Does electric potential influence the direction of current

basiccurrentenergyvoltage

Main goal

My main goal right now is trying to understand what negative voltage means, since I know AC can have a negative voltage and so can any electric component. I've pretty much read and seen most articles/posts forums/video's on negative voltages, but it's still confusing me. I hope understanding the following will help me grasp this concept.

My confusion

I read in some articles that "the direction of current is dependent on the electric potential, because charge flows from high potential to low potential". I, however, always thought that the potential had nothing to do with this, because the direction of current depends on the rule "opposite charges attract, like charges repel". So in convential current, the charges move from the positive to the negative terminal. I just viewed potential as a property, i.e. the amount of joules that charges are carrying (joules/coulomb).

Please correct me where I'm wrong. If it's true that current flows from high potential to low potential, negative voltage would make sense to me, because it means the side of the positive terminal always has a higher potential. Assume point A is at the start of the circuit, and point B at the end of the circuit. So when the positive and negative terminals switch (which happens in AC), point A will have a negative potential, and point B will have a high potential (instead of the opposite), which means the voltage is negative.

Just to be clear, I want an answer to these two questions: Does electric potential influence the direction of current? And is the little story I wrote correct?

Best Answer

Does electric potential influence the direction of current?

Yes it does. As you said, conventional current flow is from a higher potential to a lower one.

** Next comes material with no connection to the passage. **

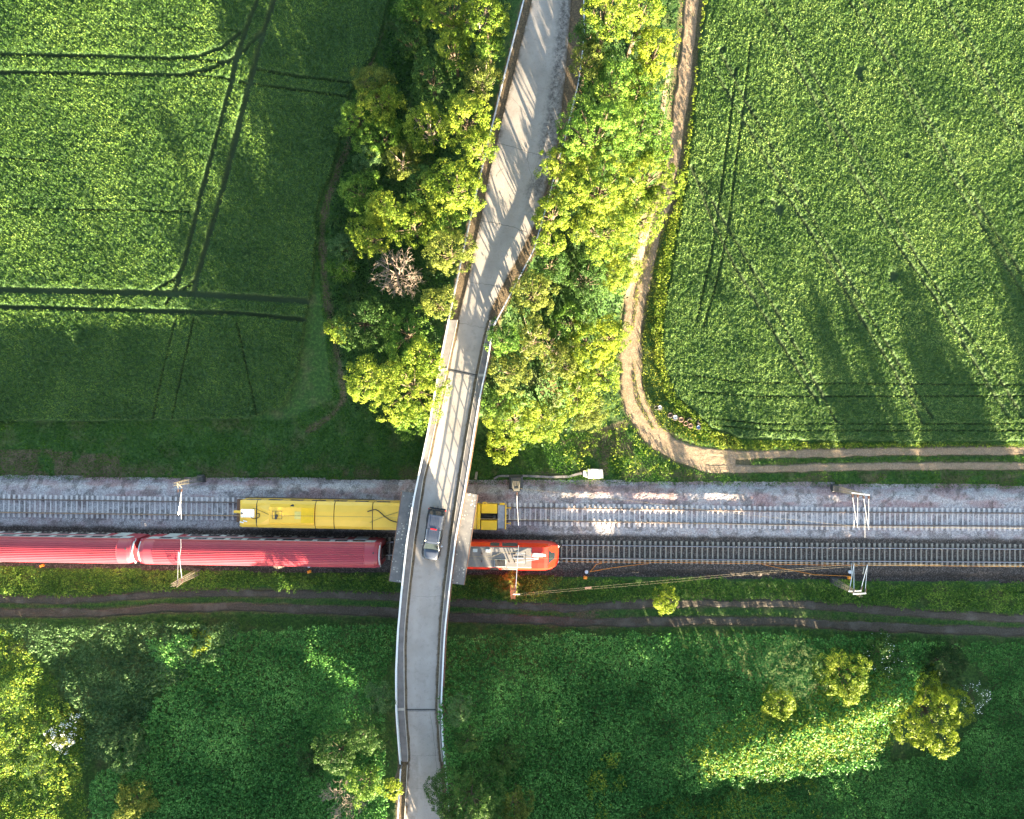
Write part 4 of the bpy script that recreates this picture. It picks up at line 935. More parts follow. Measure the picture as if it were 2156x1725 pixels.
b = MB(); b.tube([(0, 2.8, .5), (0, 2.95, .5), (0, 2.97, .6)], .03, 8); b.build('tow_bar', M['dkgrey'], pk)
b = MB(); b.loft([[(-.5, -2.70, .55), (.5, -2.70, .55), (.5, -2.64, .74), (-.5, -2.64, .74)], [(-.5, -2.64, .55), (.5, -2.64, .55), (.5, -2.60, .74), (-.5, -2.60, .74)]]); b.build('grille', M['dkgrey'], pk)

# ------------------------------------------------------------------ catenary masts and wires
def lattice(root, hgt, w0, w1, mat, rung=.42):
    b = MB(); c_ = [(-1, -1), (1, -1), (1, 1), (-1, 1)]
    for a, d in c_: b.bar((a * w0, d * w0, 0), (a * w1, d * w1, hgt), .042)
    z = .3; k = 0
    while z < hgt:
        t = z / hgt; w_ = w0 + (w1 - w0) * t
        for i in range(4):
            p, q_ = c_[i], c_[(i + 1) % 4]; b.bar((p[0] * w_, p[1] * w_, z), (q_[0] * w_, q_[1] * w_, z), .024)
        z += rung; k += 1
    return b.build('lattice_pole', mat, root)
def mast(sxy, top, label, mat, fn, toward, parts, w0=.30, w1=.13, hgt=7.0, base=.42):
    x, y, _ = S(*sxy, 0.3); root = empty('catenary_mast', (x, y, 0)); tag(root, label, 'catenary mast', 'catenary masts beside the tracks')
    lattice(root, hgt, w0, w1, mat)
    b = MB(); b.loft([[(-base, -base, -.3), (base, -base, -.3), (base, base, -.3), (-base, base, -.3)], [(-base, -base, .25), (base, -base, .25), (base, base, .25), (-base, base, .25)], [(-base * .75, -base * .75, .42), (base * .75, -base * .75, .42), (base * .75, base * .75, .42), (-base * .75, base * .75, .42)]]); b.build('foundation', M['dkgrey'], root)  # dark grey block, shade at the mast foot put into its colour
    return root
def cant(root, P, r=.04, name='cantilever', mat=None, ins=True):
    """P: points in survey source px with height"""
    loc = Vector(root.location); Q = [Vector(S(a, c_, z)) - loc for a, c_, z in P]; r = r * .62; b = MB(); b.tube(Q, r, 7); o = b.build(name, mat or M['cant'], root)
    if ins:
        d = (Q[1] - Q[0]).normalized(); b = MB()
        for k in range(5): b.tube([Q[0] + d * (.12 + k * .07), Q[0] + d * (.155 + k * .07)], .10, 10)
        b.build('insulator', M['insul'], o)
    return o
def shead(root, pts, name='cross_arm', w_=.09, mat=None):
    loc = Vector(root.location); b = MB()
    for p, q_ in zip(pts[:-1], pts[1:]): b.bar(Vector(S(*p)) - loc, Vector(S(*q_)) - loc, w_)
    return b.build(name, mat or M['mast'], root)
m1 = mast((803, 1915), None, 'slim lattice catenary mast above the pale ballast on the left, top lit yellow', M['mast'], UY, -1, None)
cant(m1, [(727, 1952, 6.6), (723, 1990, 6.5), (719, 2058, 6.3)]); cant(m1, [(712, 1953, 5.3), (712, 1966, 5.3)], .06, ins=True); cant(m1, [(721, 2005, 6.1), (713, 2056, 5.6), (714, 2062, 5.5)], .028, 'steady_arm', ins=False)
cant(m1, [(722, 2012, 6.0), (726, 2078, 5.55)], .028, 'steady_arm', ins=False); shead(m1, [(709, 1934, 6.9), (728, 1951, 6.6)], w_=.06); shead(m1, [(709, 1936, 5.6), (713, 1953, 5.3)], w_=.06)
cant(m1, [(722, 1990, 6.35), (722, 2016, 6.2)], .085, 'strut_sleeve', ins=False)
m2 = mast((2064, 1930), None, 'sturdy lattice catenary mast on a black footing just right of the bridge, above the tracks', M['mast'], UY, -1, None, w0=.52, w1=.26, hgt=7.2, base=.8)
cant(m2, [(2067, 1965, 6.4), (2068, 2000, 6.3), (2074, 2103, 5.7)], .035); cant(m2, [(2068, 1985, 6.35), (2069, 2035, 6.1)], .06, 'strut_sleeve', ins=False); shead(m2, [(2055, 1962, 7.2), (2080, 1962, 7.2)]); shead(m2, [(2067, 1962, 6.4), (2067, 1968, 6.4)])
m3 = mast((3342, 1954), None, 'dark catenary mast above the tracks on the right carrying a double white cantilever', M['mast'], UY, -1, None)
shead(m3, [(3406, 1972, 6.9), (3478, 1981, 6.9)], w_=.12, mat=M['cant'])
for dx in (0, 44): 
    cant(m3, [(3409 + dx, 1974 + dx * .12, 6.8), (3412 + dx, 2000, 6.7), (3430 + dx, 2112 + dx * .2, 6.0)], .05)
    cant(m3, [(3431 + dx * 1.0, 1974 + dx * .12, 6.8), (3431 + dx, 2010, 6.6), (3430 + dx, 2112 + dx * .2, 6.1)], .038)
cant(m3, [(3418, 2060, 6.2), (3416, 2110, 5.6)], .028, 'steady_arm', ins=False); cant(m3, [(3460, 2070, 6.2), (3460, 2152, 5.6)], .03, 'steady_arm', ins=False)
m4 = mast((793, 2288), None, 'ladder like catenary mast in the shrubs below the train on the left', M['mast'], LY, 1, None)
cant(m4, [(711, 2340, 6.3), (711, 2310, 6.2), (713, 2205, 5.9)], .04); cant(m4, [(730, 2331, 5.5), (727, 2310, 5.6), (715, 2210, 5.95)], .055); cant(m4, [(718, 2232, 5.8), (724, 2190, 5.6), (723, 2158, 5.5)], .045, 'steady_arm', ins=False)
shead(m4, [(707, 2350, 6.9), (711, 2340, 6.3)], w_=.06); shead(m4, [(707, 2350, 6.9), (731, 2331, 5.5)], w_=.05)
m5 = mast((2052, 2332), None, 'reddish lattice catenary mast below the locomotive with one long white arm', M['mastred'], LY, 1, None, w0=.38, w1=.20, hgt=7.0)
cant(m5, [(2062, 2368, 6.6), (2064, 2340, 6.5), (2071, 2232, 6.0), (2074, 2184, 5.6)], .05); shead(m5, [(2052, 2378, 7.0), (2080, 2378, 7.0)], mat=M['cant']); shead(m5, [(2056, 2372, 6.9), (2062, 2366, 6.6)])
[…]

With your typical AC waveform (a sinusoid), the voltages don't switch discretely. They gradually increase or decrease. For one half of a cycle, one terminal will be higher than the other, and you will have current flow from the more positive to the more negative. For the next half of the cycle, the other terminal will be higher, and you will have current flow again from whichever terminal has a higher potential relative to the other. This is conventional current flow.